▸ **What to produce**
Make an exact copy of all the data.

▸ **Collected material**

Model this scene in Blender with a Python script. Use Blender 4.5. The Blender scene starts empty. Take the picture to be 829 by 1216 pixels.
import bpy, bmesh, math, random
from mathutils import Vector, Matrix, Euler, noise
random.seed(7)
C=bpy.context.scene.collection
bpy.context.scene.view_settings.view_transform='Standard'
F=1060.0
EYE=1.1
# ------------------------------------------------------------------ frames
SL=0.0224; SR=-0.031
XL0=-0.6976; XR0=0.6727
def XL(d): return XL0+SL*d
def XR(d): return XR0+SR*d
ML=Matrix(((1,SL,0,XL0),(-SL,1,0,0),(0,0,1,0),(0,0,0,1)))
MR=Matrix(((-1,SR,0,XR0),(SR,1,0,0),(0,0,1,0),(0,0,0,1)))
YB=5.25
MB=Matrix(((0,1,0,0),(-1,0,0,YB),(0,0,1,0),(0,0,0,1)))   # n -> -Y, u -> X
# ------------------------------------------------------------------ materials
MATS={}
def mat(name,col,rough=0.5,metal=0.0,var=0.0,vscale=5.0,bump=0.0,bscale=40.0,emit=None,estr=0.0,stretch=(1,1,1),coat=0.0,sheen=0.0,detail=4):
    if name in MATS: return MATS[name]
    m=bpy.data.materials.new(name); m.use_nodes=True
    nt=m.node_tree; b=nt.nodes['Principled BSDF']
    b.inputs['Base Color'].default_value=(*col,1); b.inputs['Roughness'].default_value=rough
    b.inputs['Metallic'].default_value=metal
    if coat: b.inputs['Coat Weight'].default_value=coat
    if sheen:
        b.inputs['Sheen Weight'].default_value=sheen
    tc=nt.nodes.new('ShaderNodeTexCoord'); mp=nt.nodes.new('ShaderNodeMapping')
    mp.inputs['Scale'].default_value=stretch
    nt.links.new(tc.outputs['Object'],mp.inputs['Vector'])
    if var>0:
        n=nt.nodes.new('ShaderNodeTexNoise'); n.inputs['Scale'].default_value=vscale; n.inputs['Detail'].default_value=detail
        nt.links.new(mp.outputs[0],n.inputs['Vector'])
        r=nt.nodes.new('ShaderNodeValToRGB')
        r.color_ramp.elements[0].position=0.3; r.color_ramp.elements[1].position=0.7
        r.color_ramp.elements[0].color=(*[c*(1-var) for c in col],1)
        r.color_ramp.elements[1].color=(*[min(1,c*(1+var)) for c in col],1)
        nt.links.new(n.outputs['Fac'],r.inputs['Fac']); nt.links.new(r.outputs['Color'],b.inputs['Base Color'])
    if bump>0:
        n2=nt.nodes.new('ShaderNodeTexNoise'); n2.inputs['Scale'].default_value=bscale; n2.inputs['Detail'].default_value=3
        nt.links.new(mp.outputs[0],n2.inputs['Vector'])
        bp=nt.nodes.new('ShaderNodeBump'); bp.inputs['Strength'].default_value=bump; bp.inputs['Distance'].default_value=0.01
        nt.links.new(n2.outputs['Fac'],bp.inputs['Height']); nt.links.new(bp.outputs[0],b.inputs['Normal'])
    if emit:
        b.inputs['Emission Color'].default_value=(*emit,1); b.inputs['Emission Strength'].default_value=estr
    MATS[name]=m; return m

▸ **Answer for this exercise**
Model this scene in Blender with a Python script. Use Blender 4.5. The Blender scene starts empty. Take the picture to be 829 by 1216 pixels.
import bpy, bmesh, math, random
from mathutils import Vector, Matrix, Euler, noise
random.seed(7)
C=bpy.context.scene.collection
bpy.context.scene.view_settings.view_transform='Standard'
F=1060.0
EYE=1.1
# ------------------------------------------------------------------ frames
SL=0.0224; SR=-0.031
XL0=-0.6976; XR0=0.6727
def XL(d): return XL0+SL*d
def XR(d): return XR0+SR*d
ML=Matrix(((1,SL,0,XL0),(-SL,1,0,0),(0,0,1,0),(0,0,0,1)))
MR=Matrix(((-1,SR,0,XR0),(SR,1,0,0),(0,0,1,0),(0,0,0,1)))
YB=5.25
MB=Matrix(((0,1,0,0),(-1,0,0,YB),(0,0,1,0),(0,0,0,1)))   # n -> -Y, u -> X
# ------------------------------------------------------------------ materials
MATS={}
def mat(name,col,rough=0.5,metal=0.0,var=0.0,vscale=5.0,bump=0.0,bscale=40.0,emit=None,estr=0.0,stretch=(1,1,1),coat=0.0,sheen=0.0,detail=4):
    if name in MATS: return MATS[name]
    m=bpy.data.materials.new(name); m.use_nodes=True
    nt=m.node_tree; b=nt.nodes['Principled BSDF']
    b.inputs['Base Color'].default_value=(*col,1); b.inputs['Roughness'].default_value=rough
    b.inputs['Metallic'].default_value=metal
    if coat: b.inputs['Coat Weight'].default_value=coat
    if sheen:
        b.inputs['Sheen Weight'].default_value=sheen
    tc=nt.nodes.new('ShaderNodeTexCoord'); mp=nt.nodes.new('ShaderNodeMapping')
    mp.inputs['Scale'].default_value=stretch
    nt.links.new(tc.outputs['Object'],mp.inputs['Vector'])
    if var>0:
        n=nt.nodes.new('ShaderNodeTexNoise'); n.inputs['Scale'].default_value=vscale; n.inputs['Detail'].default_value=detail
        nt.links.new(mp.outputs[0],n.inputs['Vector'])
        r=nt.nodes.new('ShaderNodeValToRGB')
        r.color_ramp.elements[0].position=0.3; r.color_ramp.elements[1].position=0.7
        r.color_ramp.elements[0].color=(*[c*(1-var) for c in col],1)
        r.color_ramp.elements[1].color=(*[min(1,c*(1+var)) for c in col],1)
        nt.links.new(n.outputs['Fac'],r.inputs['Fac']); nt.links.new(r.outputs['Color'],b.inputs['Base Color'])
    if bump>0:
        n2=nt.nodes.new('ShaderNodeTexNoise'); n2.inputs['Scale'].default_value=bscale; n2.inputs['Detail'].default_value=3
        nt.links.new(mp.outputs[0],n2.inputs['Vector'])
        bp=nt.nodes.new('ShaderNodeBump'); bp.inputs['Strength'].default_value=bump; bp.inputs['Distance'].default_value=0.01
        nt.links.new(n2.outputs['Fac'],bp.inputs['Height']); nt.links.new(bp.outputs[0],b.inputs['Normal'])
    if emit:
        b.inputs['Emission Color'].default_value=(*emit,1); b.inputs['Emission Strength'].default_value=estr
    MATS[name]=m; return m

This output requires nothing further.